- GIVEN MATERIAL -
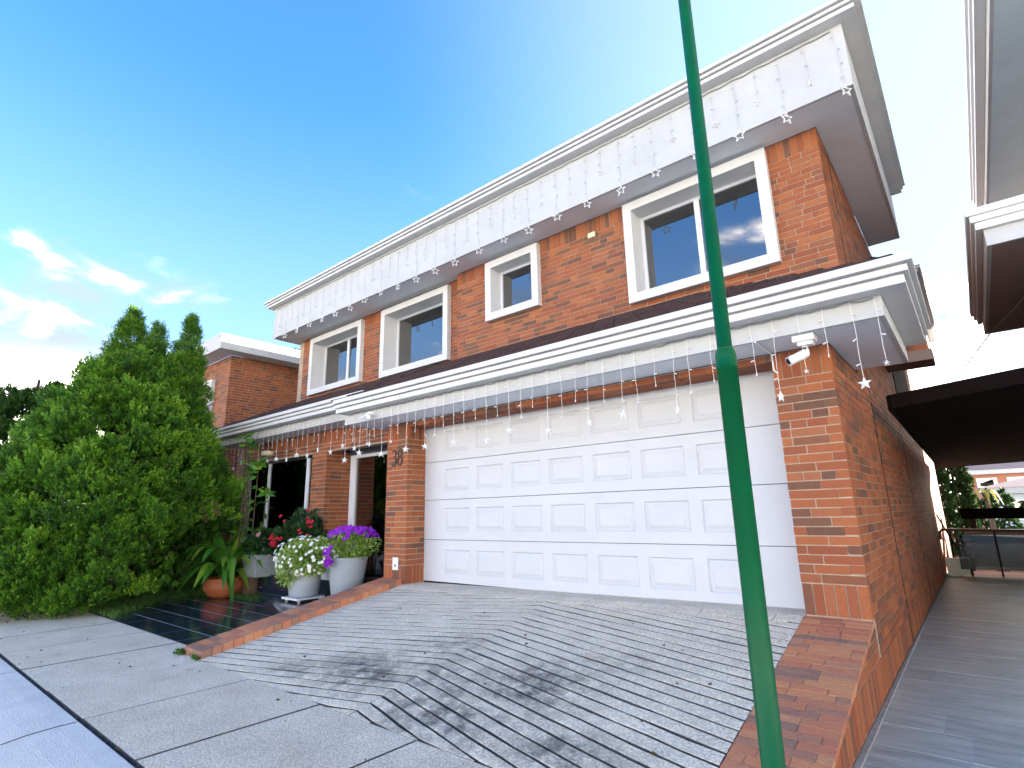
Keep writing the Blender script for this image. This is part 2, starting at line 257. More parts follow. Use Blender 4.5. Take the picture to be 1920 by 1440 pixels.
# ------------------------------------------------------------------ mesh helpers
class MB:
    def __init__(s): s.v = []; s.f = []; s.r = []
    def face(s, pts, r=0.0):
        k = len(s.v); s.v += [tuple(p) for p in pts]; s.f.append(list(range(k, k+len(pts)))); s.r.append(r); return s
    def hexa(s, p, r=0.0):                     # 8 points: bottom 0-3 (ccw from above), top 4-7
        k = len(s.v); s.v += [tuple(q) for q in p]
        for f in ((3, 2, 1, 0), (4, 5, 6, 7), (0, 1, 5, 4), (1, 2, 6, 5), (2, 3, 7, 6), (3, 0, 4, 7)):
            s.f.append([k+i for i in f]); s.r.append(r)
        return s
    def box(s, x0, x1, y0, y1, z0, z1, r=0.0):
        return s.hexa([(x0, y0, z0), (x1, y0, z0), (x1, y1, z0), (x0, y1, z0), (x0, y0, z1), (x1, y0, z1), (x1, y1, z1), (x0, y1, z1)], r)
    def poly(s, pts2, z0, z1, r=0.0, axis='z'):
        """extrude a 2-D polygon (ccw) between z0 and z1 along an axis; z0/z1 may be functions of the 2-D point"""
        fz = lambda z, p: z(p) if callable(z) else z
        mk = {'z': lambda p, z: (p[0], p[1], z), 'x': lambda p, z: (z, p[0], p[1]), 'y': lambda p, z: (p[0], z, p[1])}[axis]
        n = len(pts2); k = len(s.v)
        s.v += [mk(p, fz(z0, p)) for p in pts2]+[mk(p, fz(z1, p)) for p in pts2]
        s.f.append([k+i for i in range(n)][::-1]); s.f.append([k+n+i for i in range(n)])
        for i in range(n): s.f.append([k+i, k+(i+1) % n, k+n+(i+1) % n, k+n+i])
        s.r += [r]*(n+2); return s
    def tube(s, pts, rad, n=8, r=0.0, cap=True):
        pts = [Vector(p) for p in pts]; rad = rad if isinstance(rad, (list, tuple)) else [rad]*len(pts)
        k = len(s.v); up = Vector((0.13, 0.31, 0.94))
        for i, p in enumerate(pts):
            d = (pts[min(i+1, len(pts)-1)]-pts[max(i-1, 0)]); d = d.normalized() if d.length > 1e-9 else Vector((0, 0, 1))
            a = d.cross(up); a = a.normalized() if a.length > 1e-3 else d.cross(Vector((1, 0, 0))).normalized(); b = d.cross(a)
            for j in range(n):
                t = 2*math.pi*j/n; s.v.append(tuple(p+(a*math.cos(t)+b*math.sin(t))*rad[i]))
        for i in range(len(pts)-1):
            for j in range(n):
                s.f.append([k+i*n+j, k+i*n+(j+1) % n, k+(i+1)*n+(j+1) % n, k+(i+1)*n+j]); s.r.append(r)
        if cap:
            s.f.append([k+j for j in range(n)]); s.f.append([k+(len(pts)-1)*n+j for j in range(n)][::-1]); s.r += [r, r]
        return s
    def lathe(s, prof, c, n=24, sx=1.0, sy=1.0):
        k = len(s.v)
        for (rr, z) in prof:
            for j in range(n):
                t = 2*math.pi*j/n; s.v.append((c[0]+rr*math.cos(t)*sx, c[1]+rr*math.sin(t)*sy, c[2]+z))
        for i in range(len(prof)-1):
            for j in range(n):
                s.f.append([k+i*n+j, k+i*n+(j+1) % n, k+(i+1)*n+(j+1) % n, k+(i+1)*n+j]); s.r.append(0)
        s.f.append([k+j for j in range(n)][::-1]); s.r.append(0)
        return s
    def sweep(s, prof, path, cap=True):
        """profile (outward offset, z) carried along an xy path; outward = right of travel"""
        P = [Vector((p[0], p[1])) for p in path]; nP = len(P); k = len(s.v); m = len(prof)
        for i in range(nP):
            d0 = (P[i]-P[i-1]).normalized() if i > 0 else (P[1]-P[0]).normalized()
            d1 = (P[i+1]-P[i]).normalized() if i < nP-1 else d0
            n0 = Vector((d0.y, -d0.x)); n1 = Vector((d1.y, -d1.x)); b = (n0+n1); b = b/(b.length_squared/2) if b.length > 1e-6 else n0
            for (o, z) in prof: q = P[i]+b*o; s.v.append((q.x, q.y, z))
        for i in range(nP-1):
            for j in range(m):
                s.f.append([k+i*m+j, k+i*m+(j+1) % m, k+(i+1)*m+(j+1) % m, k+(i+1)*m+j]); s.r.append(0)
        if cap: s.f.append([k+j for j in range(m)][::-1]); s.f.append([k+(nP-1)*m+j for j in range(m)]); s.r += [0, 0]
        return s
    def mesh(s, name, m):
        me = bpy.data.meshes.new(name); me.from_pydata(s.v, [], s.f); me.materials.append(m)
        if any(s.r):
            a = me.attributes.new('rnd', 'FLOAT', 'FACE'); a.data.foreach_set('value', s.r)
        me.update(); return me
    def build(s, name, m, parent=None, smooth=False, loc=None):
        return link(name, s.mesh(name, m), parent, smooth, loc)
WLOC = {}
def link(name, me, parent=None, smooth=False, loc=None):
    o = bpy.data.objects.new(name, me); COL.objects.link(o)
    if smooth: me.polygons.foreach_set('use_smooth', [True]*len(me.polygons))
    l = Vector(loc) if loc is not None else Vector((0, 0, 0))
    put(o, parent, l); return o
def put(o, parent, l):
    l = Vector(l); WLOC[o.name] = l
    if parent is not None: o.parent = parent; o.location = l-WLOC[parent.name]
    else: o.location = l
def thing(name, label, cat, loc=(0, 0, 0), group=None):
    o = bpy.data.objects.new(name, None); COL.objects.link(o); o.empty_display_size = 0.2
    put(o, None, loc); o['label'] = label; o['category'] = cat
    if group: o['group'] = group
    return o
def part(name, mb, m, parent, smooth=False):
    """mesh given in world coordinates, stored relative to its parent's place"""
    l = WLOC[parent.name]
    if l.length > 0: mb.v = [(v[0]-l.x, v[1]-l.y, v[2]-l.z) for v in mb.v]
    return mb.build(name, m, parent, smooth, l)
def tag(o, label, cat, group=None):
    o['label'] = label; o['category'] = cat
    if group: o['group'] = group
    return o
def struct(o, kind='structure'): o['kind'] = kind; return o
def clip(poly, a, b, c):                       # keep a*x+b*y<=c
    out_ = []
    for i in range(len(poly)):
        p, q = poly[i], poly[(i+1) % len(poly)]; fp = a*p[0]+b*p[1]-c; fq = a*q[0]+b*q[1]-c
        if fp <= 0: out_.append(p)
        if fp*fq < 0: t = fp/(fp-fq); out_.append((p[0]+t*(q[0]-p[0]), p[1]+t*(q[1]-p[1])))
    return out_
def visible_area(pts):
    q = [proj(p) for p in pts]
    if any(x is None for x in q): return 0
    xs = [x[0] for x in q]; ys = [x[1] for x in q]
    if max(xs) < 0 or min(xs) > 1920 or max(ys) < 0 or min(ys) > 1440: return 0
    a = 0
    for i in range(len(q)): a += q[i][0]*q[(i+1) % len(q)][1]-q[(i+1) % len(q)][0]*q[i][1]
    return -a/2                                # positive when the face looks at the camera
SHARED = {}
def emit_pieces(pieces, thing_, m, one, many, limit=300):
    """pieces: (area, parent part, MB in world coords, key); the `limit` largest in view become objects, the rest one stuff part"""
    pieces.sort(key=lambda p: -p[0]); rest = MB()
    for i, (ar, par, mb, key) in enumerate(pieces):
        if i < limit and ar > 0:
            n = len(mb.v); c = Vector((sum(v[0] for v in mb.v)/n, sum(v[1] for v in mb.v)/n, sum(v[2] for v in mb.v)/n))
            if key is None or key not in SHARED:
                mb.v = [(v[0]-c.x, v[1]-c.y, v[2]-c.z) for v in mb.v]; me = mb.mesh(one, m)
                if key is not None: SHARED[key] = me
            else: me = SHARED[key]
            link(one, me, par, False, c)
        else:
            k = len(rest.v); rest.v += mb.v; rest.f += [[k+i_ for i_ in f] for f in mb.f]; r = random.random(); rest.r += [r]*len(mb.f)
    if rest.v:
        o = part(many, rest, m, thing_); o['kind'] = 'stuff'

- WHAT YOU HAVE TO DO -
Write out every line of the data that holds the word "part".

- OUTPUT FOR THIS EXERCISE -
Keep writing the Blender script for this image. This is part 2, starting at line 257. More parts follow. Use Blender 4.5. Take the picture to be 1920 by 1440 pixels.
def part(name, mb, m, parent, smooth=False):
    """pieces: (area, parent part, MB in world coords, key); the `limit` largest in view become objects, the rest one stuff part"""
        o = part(many, rest, m, thing_); o['kind'] = 'stuff'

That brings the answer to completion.